Dance...dance to the radio said...

Not getting hasty but it's good to come out of the gate with a nineteen point lead.

This election is about the last election's unfinished business.
Conservatives or Coalition.
That's the issue.

Roy Elsworth said...

personally I think this will hold. Because people are terrified of a coaliton government with the Bloc quebecois in volved remember that letter dosen't expire untill june 2011. so as long as that threat is there they will be high poling numbers. and we get our majority. but if ignatieff wants to run a coalition then he can't have liberals running in ndp stong holds and Ndp running in liberal strong holds. and there should only be like 2 people at the debates that would be the conservative our PM. and the leader of the coalition party. we also have to have a vote on weather we want a coalition party.

Anonymous said...

Roy, I hope your right.

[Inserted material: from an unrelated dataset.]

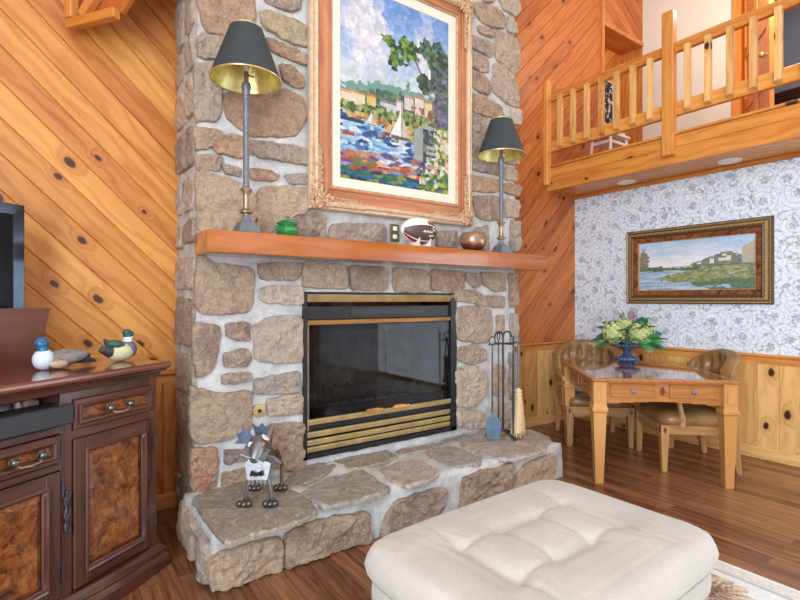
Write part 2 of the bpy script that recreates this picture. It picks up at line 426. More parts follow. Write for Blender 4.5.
def thing(name, label, cat, loc=(0, 0, 0), rz=0., group=None):
    o = bpy.data.objects.new(name, None); C.objects.link(o); o.location = loc; o.rotation_euler = (0, 0, rz)
    o.empty_display_size = .05
    o['label'] = label; o['category'] = cat
    if group: o['group'] = group
    return o
def tag(o, label, cat, group=None):
    o['label'] = label; o['category'] = cat
    if group: o['group'] = group
    return o
def struct(o): o['kind'] = 'structure'; return o
def dup(root, loc, rz, label, group=None):
    r = root.copy(); C.objects.link(r); r.location = loc; r.rotation_euler = (0, 0, rz); r['label'] = label
    if group: r['group'] = group
    for ch in list(root.children):
        c = ch.copy(); C.objects.link(c); c.parent = r
        for g in list(ch.children):
            d = g.copy(); C.objects.link(d); d.parent = c
    return r
def RX(a): return Matrix.Rotation(a, 3, 'X')
def RY(a): return Matrix.Rotation(a, 3, 'Y')
def RZ(a): return Matrix.Rotation(a, 3, 'Z')

def clip(poly, n, d):
    out = []
    for i in range(len(poly)):
        a, b = poly[i], poly[(i+1) % len(poly)]
        da, db = a[0]*n[0]+a[1]*n[1]-d, b[0]*n[0]+b[1]*n[1]-d
        if da <= 0: out.append(a)
        if da*db < 0:
            t = da/(da-db); out.append((a[0]+(b[0]-a[0])*t, a[1]+(b[1]-a[1])*t))
    return out
def planks(g, rect, ang, w, f, t=.012, groove=.0045, mi=0, jit=0.):
    """boards over rect (x0,y0,x1,y1) at angle; f(x,y,h)->Vector; h grows towards the room"""
    x0, y0, x1, y1 = rect; dx, dy = math.cos(ang), math.sin(ang); nx, ny = -dy, dx
    cs = [x*nx+y*ny for x in (x0, x1) for y in (y0, y1)]
    k = min(cs)-.03
    bm = g.bm; g.hasuv = True
    while k < max(cs):
        ww = w*(1+jit*(random.random()-.5))
        poly = [(x0, y0), (x1, y0), (x1, y1), (x0, y1)]
        poly = clip(poly, (-nx, -ny), -k); poly = clip(poly, (nx, ny), k+ww) if len(poly) > 2 else []
        if len(poly) > 2:
            ok = []
            for p in poly:
                if not ok or (abs(p[0]-ok[-1][0])+abs(p[1]-ok[-1][1])) > 1e-5: ok.append(p)
            poly = ok
        if len(poly) > 2:
            r = random.random(); fs = []
            inn = clip(clip(poly, (-nx, -ny), -(k+groove)), (nx, ny), k+ww-groove)
            if len(inn) > 2:
                try:
                    fs.append((bm.faces.new([bm.verts.new(f(x, y, t)) for x, y in inn]), inn))
                except ValueError: pass
            for (lo, hi, ha, hb) in ((k, k+groove, t-groove*1.8, t), (k+ww-groove, k+ww, t, t-groove*1.8)):
                st = clip(clip(poly, (-nx, -ny), -lo), (nx, ny), hi)
                if len(st) > 2:
                    def hh(p): return ha+(hb-ha)*((p[0]*nx+p[1]*ny-lo)/(hi-lo))
                    fs.append((bm.faces.new([bm.verts.new(f(p[0], p[1], hh(p))) for p in st]), st))
            for fc, pl in fs:
                fc[g.rl] = r; fc.material_index = mi
                for l, p in zip(fc.loops, pl): l[g.uvl].uv = (p[0]*dx+p[1]*dy, p[0]*nx+p[1]*ny-k)
        k += ww
    return g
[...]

I think if we get a majority, you'll see the NDP and Liberals start to talk seriously about a merger. The Bloc will also slowly disappear because the per-vote subsidy will be gone with a Tory majority.

Hopefully in four or five years we'll have a real two-party system.

Pissedoff said...

You were saying

http://www.ctv.ca/CTVNews/TopStories/20110324/nanos-poll-trust-in-government-110324/

Anonymous said...

NO chance this poll will hold. I smell overconfidence in the Conservative wing, and that will be fatal if we are not careful.

It seems like every time we do good, we end up shooting ourselves in the foot in some stupid way.

The most frightening 4 words in English:

Finance Minister Bob Rae.

A close second
Industry minister Jack Layton.

Third:
Foreign Minister Giles Duceppe.

I think of those, and that gets me energized. A 19 point lead just makes me complacent.

bertie said...

what about Green Senator Elizabeth May.

Calgary Junkie said...

I don't worry about complacency or over-confidence. Harper has got three general elections under his belt, he's getting better with each one, and has learned from past mistakes.

He has obviously done a lot of great strategic thinking to get us to this point--prepared a campaign-ready budget, low-balled the Dippers just enough, and out-manouverd the coalition, as they get blamed for forcing the election.

Let's stand back, let him lead, and follow his direction.

Rotterdam said...

Memo to Harper:
You are the underdog, the coalition is ganging up on you, the media elite hate you.
Let this nugget of truth be part of your narrative and you will win.